IP_FORWARD /etc/sysconfig/network magic words?

Jeff Kinz jkinz at kinz.org
Fri Apr 29 19:20:48 UTC 2005


On Fri, Apr 29, 2005 at 03:01:16PM -0400, Jeff Kinz wrote:
> In the file /etc/sysconfig/network, does the line :
> 
> FORWARD_IPV4=YES
> 
> actually control IP forwarding?  Currently my system seems to be
> ignoring it.  ie - I font actually get any ip-forwarding happening when
> the network is up unless I explicitly enable it.

Aha!  
Google - almost as powerful as Rick Stevens!

https://www.redhat.com/archives/redhat-list/2001-May/msg01047.html
indicates:

########################### QUOTE ###############################
I do not thing that forward_ipv4="yes" works any more.  The settings in
sysctl.conf are used instead.

Look at /etc/sysctl.conf.  Forward_ipv4 is one of the things normaly
controlled by this config file.  You may also want to look at the sysctl
command - it is a cleaner way to change the settings then using echo.

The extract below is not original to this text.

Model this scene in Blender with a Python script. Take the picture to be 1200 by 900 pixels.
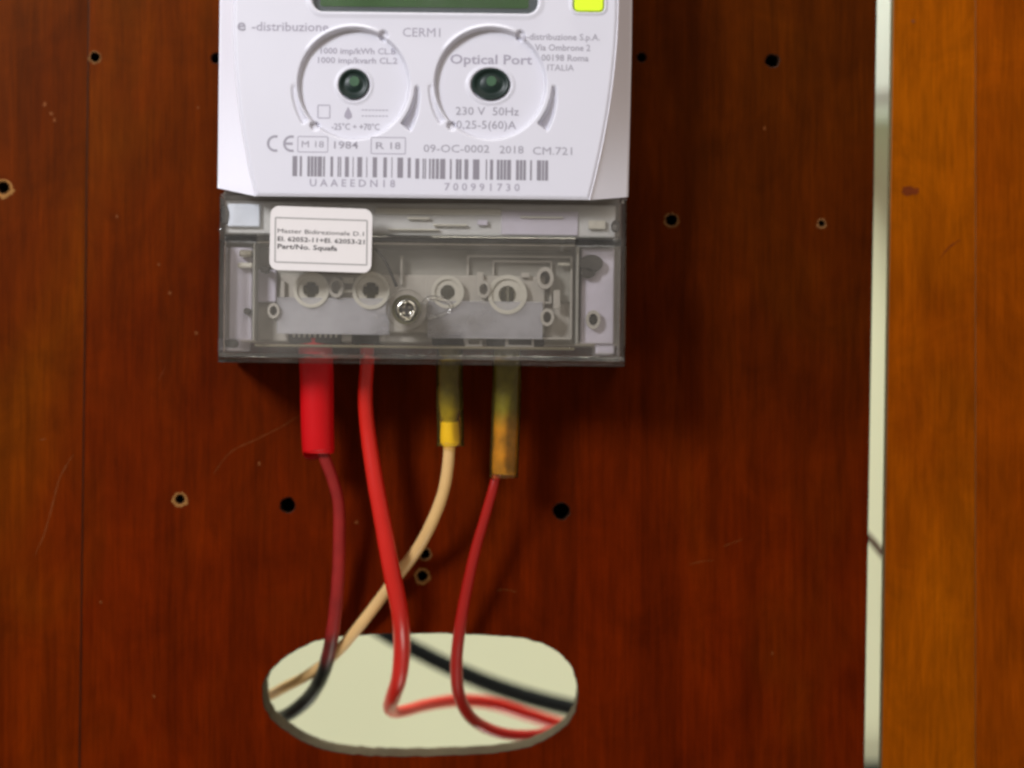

########################### END QUOTE ###############################

In /etc/sysctl.conf:
net.ipv4.ip_forward = 0  

appears to disable forwarding.

What are the security implications of changing "0" to "1" in this line?

At system boot time, will the /etc/sysconfig/iptables file info be
processed significantly later than the /etc/sysctl.conf info?

If that is true, then do we have insecure window of time where 
the system will automatically forward packets anywhere? 

Is this significant?


-- 
Jeff Kinz, Emergent Research, Hudson, MA.